The Road to Round A: Part 1 of 3

* This blog post is based on Natan Chosnek’s presentation at the Alternative Finance Conference on March 4, 2013.

 

So you’ve decided to make your dream reality. Some will say you are merely a dreamer – but I will say that you are totally awake. You are, however, in the age of innocence.

You have a great idea, and you go for it. You attend events; do lots of networking; learn how to pitch your idea; listen to smart people who know things that you don’t; you work from coffee shops; you do lots of brainstorming; you drink lots of coffee. You don’t have any money, but you’re happy. Everything is fresh, the sky’s the limit.

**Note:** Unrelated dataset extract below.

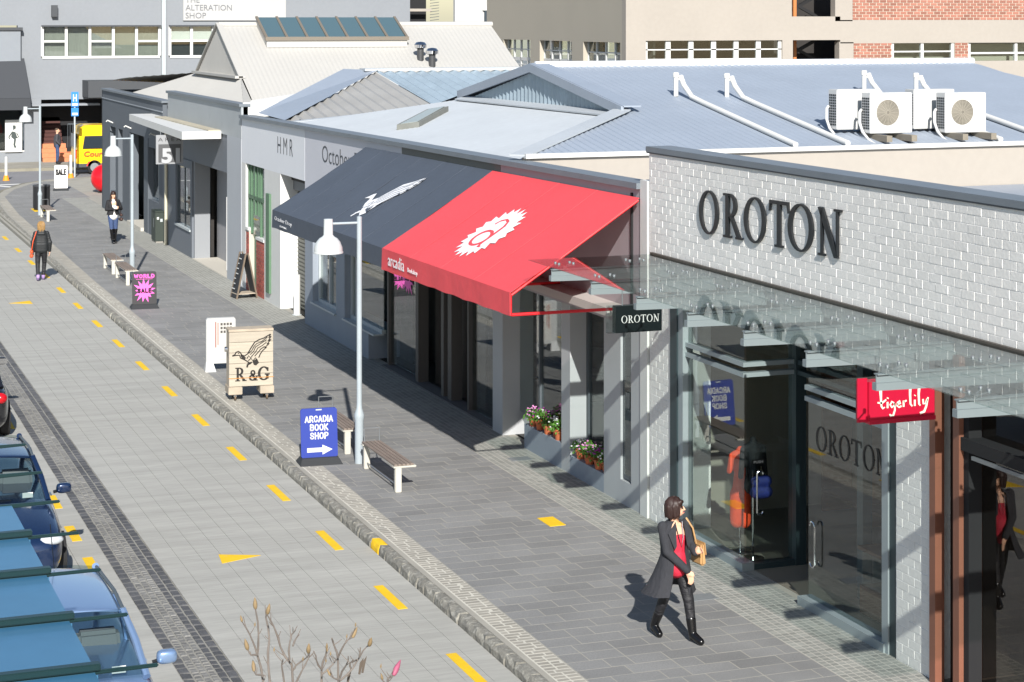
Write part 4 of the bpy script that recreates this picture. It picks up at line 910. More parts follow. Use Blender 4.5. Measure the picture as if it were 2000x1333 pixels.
MB().box(23.35, 23.5, 58.5, 69.5, 3, 5).build('rear_wall', RCREAM, q); MB().add([(23.42, 58.5, cz(58.5)-.02), (23.42, 69.5, cz(58.5)-.02), (23.42, 64, 7.18)], [(0, 1, 2)]).build('rear_gable', RCREAM, q, recalc=False)
sk = thing('ridge_skylight', 'row of seven dark glass panes along the cream roof ridge', 'skylight', 17.5, 63, 7)
s0, s1 = 15.25, 19.95; FRS = M('bronze skylight frame', '#6f675c', .5)
MB().hexa([(s0, 63.95, 7.2), (s1, 63.95, 7.2), (s1, 62.5, 6.5), (s0, 62.5, 6.5)], [(s0, 63.95, 7.45), (s1, 63.95, 7.45), (s1, 62.5, 6.78), (s0, 62.5, 6.78)]).build('curb', RCREAM, sk)
wd = (s1-s0)/7
for i in range(8):
    p = s0+i*wd; MB().hexa([(p-.04, 63.95, 7.44), (p+.04, 63.95, 7.44), (p+.04, 62.5, 6.77), (p-.04, 62.5, 6.77)], [(p-.04, 63.95, 7.50), (p+.04, 63.95, 7.50), (p+.04, 62.5, 6.84), (p-.04, 62.5, 6.84)]).build('glazing_bar', FRS, sk)
MB().box(s0-.05, s1+.05, 62.44, 62.52, 6.72, 6.84).build('sill_bar', FRS, sk)
for i in range(7):
    p, r_ = s0+i*wd+.045, s0+(i+1)*wd-.045
    MB().hexa([(p, 63.9, 7.452), (r_, 63.9, 7.452), (r_, 62.56, 6.81), (p, 62.56, 6.81)], [(p, 63.9, 7.462), (r_, 63.9, 7.462), (r_, 62.56, 6.82), (p, 62.56, 6.82)]).build('pane', M('blue green skylight glass', '#4a6068', .12), sk)
for s, y, lb in ((20.15, 61.7, 'left chrome mushroom vent on the cream roof'), (20.42, 61.3, 'right chrome mushroom vent on the cream roof')):
    t = thing('roof_vent', lb, 'vent', s, y, cz(y), group='vents on the cream roof')
    MB().lathe([(.11, -.1), (.11, .35)], 12).build('flue', M('dark flue', '#3a3b3d', .5), t, street=False, smooth=True); MB().lathe([(.1, .35), (.2, .38), (.21, .48), (.14, .56), (.02, .58)], 14).build('cowl', CHROME, t, street=False, smooth=True)
# ------------------------------------------------------------------ grey building across the far street
q = thing('grey_far_building', 'two storey grey painted building across the far street', 'building', 20, 106)
FG = M('light grey far wall', '#7e8287', .8, var=.03, vs=.5, var2=.03, vs2=6); FGD = M('dark grey canopy', '#3f4246', .7)
def X(nm, mt, *bx): return MB().box(bx[0]-1.47, bx[1]-1.47, *bx[2:]).build(nm, mt, q)      # given as distance east
X('upper_wall', FG, 8, 35.2, 106, 106.5, 7.05, 14); X('mid_wall', FG, 13.0, 35.2, 106, 106.5, 3.2, 5.35); X('pier', FG, 13.9, 15.1, 106, 106.5, 5.35, 7.05); X('pier', FG, 21.3, 21.75, 106, 106.5, 5.35, 7.05); X('pier', FG, 27.6, 35.2, 106, 106.5, 5.35, 7.05)
X('left_wall', M('left grey wall', '#7e8389', .8, var=.03), 8, 14.0, 105.6, 106, 4.4, 6.8); X('left_coping', FGD, 8, 14.1, 105.5, 106, 6.8, 6.95)
for (x0, x1, n, bl) in ((15.15, 21.25, 5, True), (21.8, 27.6, 5, False)):
    w_ = X('window', WHT, x0, x1, 105.95, 106.1, 5.32, 5.45); pw = (x1-x0)/n
    X('hood', FGD, x0-.05, x1+.05, 105.75, 106.0, 6.98, 7.06)
    for i in range(n+1): MB().box(x0-1.47+i*pw-.07, x0-1.47+i*pw+.07, 105.96, 106.1, 5.45, 6.98).build('frame', WHT, w_)
    for i in range(n):
        MB().box(x0-1.47+i*pw+.07, x0-1.47+(i+1)*pw-.07, 106.06, 106.08, 5.45, 6.98).build('pane', GLS, w_)
        if i % 2 == 0 or not bl: MB().box(x0-1.47+i*pw+.07, x0-1.47+(i+1)*pw-.07, 105.97, 106.08, 6.17, 6.27).build('rail', WHT, w_)
    X('curtain', M('grey net curtain', '#8b8980', .9, var=.15, vs=6, stretch=(6, 1, .3)) if bl else M('dark room', '#3a3b3d', .8), x0, x1, 106.3, 106.34, 5.3, 7.05)
    if not bl: X('blind', WHT, x0, x1, 106.16, 106.2, 6.2, 7.0)
X('sign_board', M('white signboard', '#a9a9a8', .7), 22.5, 28.1, 105.9, 106, 7.3, 9.0)
for k, wtx in enumerate(('SHOP', 'ALTERATION', 'THE')): text(q, 'sign_lettering', wtx, front(21.15, 105.895, 7.42+k*.42), .30, M('pale sign ink', '#6f7175', .7), width=(1.1, 2.5, .75)[k], bold=-.005, depth=.02)
X('wall_lamp_box', FGD, 15.6, 15.9, 105.7, 106, 7.5, 8.1); X('canopy', FGD, 17.2, 27, 103.9, 106, 3.35, 4.2); X('canopy_left', M('mid grey canopy', '#85898f', .7), 13.9, 18, 105.2, 106, 2.9, 3.0)
X('downpipe', WSTEEL, 21.35, 21.55, 105.8, 105.98, 3, 14)
X('shop_wall', FG, 14.2, 15.05, 105.7, 106, 0, 3.3); X('entry_back', MATTE, 15.0, 24, 108, 108.2, 0, 3.4); X('entry_wall', FG, 19, 35.2, 106, 106.5, 0, 3.2)
for k in range(4): X('brick_step', M('orange brick step', '#c07a55', .85, var=.1, vs=6), 15.1, 16.9 if k < 2 else 16.4, 105.3+k*.35, 106.8, 0, .22+k*.22)
for k in range(7): X('dark_stair', M('dark red stair', '#4a2a26', .8), 15.1, 16.3, 106.8+k*.2, 108, .8+k*.2, .98+k*.2)
m = MB()
for k in range(14): m.box(15.0+k*.12, 15.02+k*.12, 106.2, 106.22, .7, 1.9)
m.box(15, 16.6, 106.19, 106.23, 1.88, 1.93); m.build('railing', DGREY, q)
aw_ = X('shop_awning', M('charcoal awning', '#33363b', .75), 8, 14.3, 104.6, 105.7, 3.2, 3.25)
MB().hexa([(6, 104.5, 3.3), (12.9, 104.5, 3.3), (12.72, 105.7, 5.3), (6, 105.7, 5.2)], [(6, 104.48, 3.36), (12.9, 104.48, 3.36), (12.72, 105.68, 5.36), (6, 105.68, 5.26)]).build('shop_awning_top', M('charcoal awning', '#33363b', .75), q); X('shop_awning_valance', M('charcoal awning', '#33363b', .75), 8, 14.37, 104.46, 104.52, 2.75, 3.34)
X('shop_sill', FG, 8, 14.2, 105.7, 106, 0, .55); sw = X('shop_window', WHT, 8, 14.2, 105.66, 105.7, .55, .62); MB().box(6, 12.7, 105.72, 105.74, .62, 2.9).build('pane', GLS, sw); X('shop_inner', INT, 8, 14.2, 106.5, 106.6, 0, 3)
po = thing('window_poster', 'tall white poster with dark dancing figure in the far shop window', 'poster', 12.1, 105.64, .55)
MB().box(11.75, 12.6, 105.58, 105.63, .55, 2.2).build('sheet', WHT, po); m = MB(); f_ = front(11.85, 105.57, .72)
m.prism([(.25, .9), (.42, .85), (.5, .6), (.38, .45), (.2, .6)], f_, .003); m.prism([(.28, 1.2), (.42, 1.2), (.44, 1.05), (.3, .95)], f_, .003); m.stroke([(.25, .85), (.08, .6), (.15, .5)], .06, f_); m.stroke([(.4, .5), (.36, .2), (.42, .05)], .1, f_); m.stroke([(.48, .8), (.58, .6), (.45, .55)], .05, f_)
m.build('figure_print', M('poster ink', '#3f4745', .8), po)
X('louvre_room', MATTE, 35.3, 36.4, 106.8, 106.9, 6, 14); m = MB()
for k in range(30): m.hexa([(35.0, 106.2, 6+k*.16), (35.5, 106.2, 6.06+k*.16), (35.5, 106.3, 6.06+k*.16), (35.0, 106.3, 6+k*.16)], [(35.0, 106.2, 6.03+k*.16), (35.5, 106.2, 6.09+k*.16), (35.5, 106.3, 6.09+k*.16), (35.0, 106.3, 6.03+k*.16)])
o = m.build('louvres', DGREY, q); o['kind'] = 'stuff'
X('stripe_rail', BEIGE, 35.2, 36.5, 106.1, 106.3, 7.8, 7.95)
t = thing('white_rear_building', 'plain white rear building with dark doorway behind the cream roof', 'building', 36.8, 104)
MB().box(35.7, 38.2, 104, 104.3, 2, 12).build('wall', M('bright white render', '#b8b8b6', .8), t); MB().box(37.4, 38.3, 103.9, 103.99, 2, 7.85).build('doorway', M('dark blue door', '#2f3a42', .6), t); MB().box(37.3, 38.3, 103.85, 103.99, 7.85, 7.95).build('lintel', WHT, t); MB().box(38.3, 38.6, 103.9, 104.3, 2, 12).build('edge', BEIGE, t)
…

And apparently, you’ve done something right. Someone is willing to take a risk on your vision – you have raised seed funding.

You should be happier, right?

Wrong. Everything just got much more complicated. We call it “Reality Bites”, or, even better, we welcome you to the age of awareness!

There’s a real office and a bigger team; many more demands; investors to manage (they were angels before, now they want results); lots of demads.

Wait, shouldn’t this be the easier part?

Wrong again. This is where it gets tricky.

In the US market alone, 7 million start-ups are formed every year (yes, 7 million). Out of them, 50 to 60 thousands get initial funding.  And only 1,500 get to the next stage, and raise Round A. It’s a tough funnel – about a quarter percent chance of success.